The moon, I hear, is rusting. This seems entirely wrong. Nature is meant to be pristine; wet oxygen should gnaw on shipwrecked hulls, carburetors, iron gates, cartwheels. The machines in the garden, the futile artifacts that tried and failed to be powerful. Never the moon.
The Moon stays with us, loyal as a rescued greyhound. It amuses us nightly, winking then swelling to crazy fullness. We link it with lunacy, the thrown-back howl of uninhibited bloodlust, and while we are on that subject, menstruation.
Old farmers still plant certain vegetables by the moon; some even time their haircuts to its cycle. A friend’s great-great-grandfather set the stones for his barn at a certain phase of the moon, hoping it would stand straighter. A century later, it remained at a right angle to the earth. “Land rises and falls like the tides,” my friend tells points out in his defense. I nod, thinking we are talking, what, maybe an inch of shift? Then I come upon a passage by John McPhee: “The sea is not all that responds to the moon. Twice a day the solid earth bobs up and down, as much as a foot. That kind of force and that kind of distance are more than enough to break hard rock.”
We gaze up at an ethereal, distant circle of light and forget what a pull it exerts on us, waxing and waning, hiding and shining forth, tracing an egg-shaped orbit so even the distance between us keeps changing. At its perigee—its closest approach to Earth—we call the full moon a supermoon. And on April 27, we will see the year’s second-largest supermoon, the Pink Moon.
I envision rose gold, more delicate than the orange harvest moon. But “pink” refers to the frilly little North American flowers—native dianthus, also called pinks—that bloom in late April. Spicy and bold, pinks are far more interesting than the Styrofoamed florist version, the carnation that gets shoved into reluctant buttonholes or glued to parade floats. Their jagged edges named pinking shears, their favorite hue named the color, and now they have named the moon.
Every full moon is named—I never knew this, and I feel almost guilty, as though I have slighted them with anonymity. January brings the Wolf Moon, February the Snow Moon, March the Worm Moon. Next month we will see the Flower Moon, then the Strawberry Moon. All of them are rusting.
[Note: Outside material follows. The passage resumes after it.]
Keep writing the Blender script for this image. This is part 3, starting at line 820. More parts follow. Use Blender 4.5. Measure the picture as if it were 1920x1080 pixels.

What little water is on the Moon concentrates at its poles, where there are signs of hematite on the rocks. Scientists only noticed because light was being reflected off those rocks—which meant they were made of different minerals, shiny and metallic. A closer look revealed silvery gray hematite, an iron oxide that won its name because it often turns the color of dried blood.
Hematite is formed when iron is exposed to oxygen and water—and the moon has neither. Oh, a little water and ice at the poles, but compared to Earth? Scientists were thrown. How could the Moon rust without our intervention?
It seems we may have intervened without even realizing it. The surfaces with the most oxidation are those that face Earth. Scientists now think oxygen could be hitching a ride on the Earth’s magnetotail, which trails us like a windsock. When the Moon crosses into our magnetotail, solar winds blow oxygen to its craggy surface.
So we have rusted our moon. Our pride, the place the United States planted its flag back when we were so cocky, we thought we would rule the universe. The place Count Basie flew us to, home of romance. Home of superstition and dark ritual, too, keeping the night mysterious. The Moon has so many moods, we can moon over unrequited love and moon a frat brother for a prank and sail over the moon with delight. So much, we have projected upon that luminous orb. Including the very air we breathe.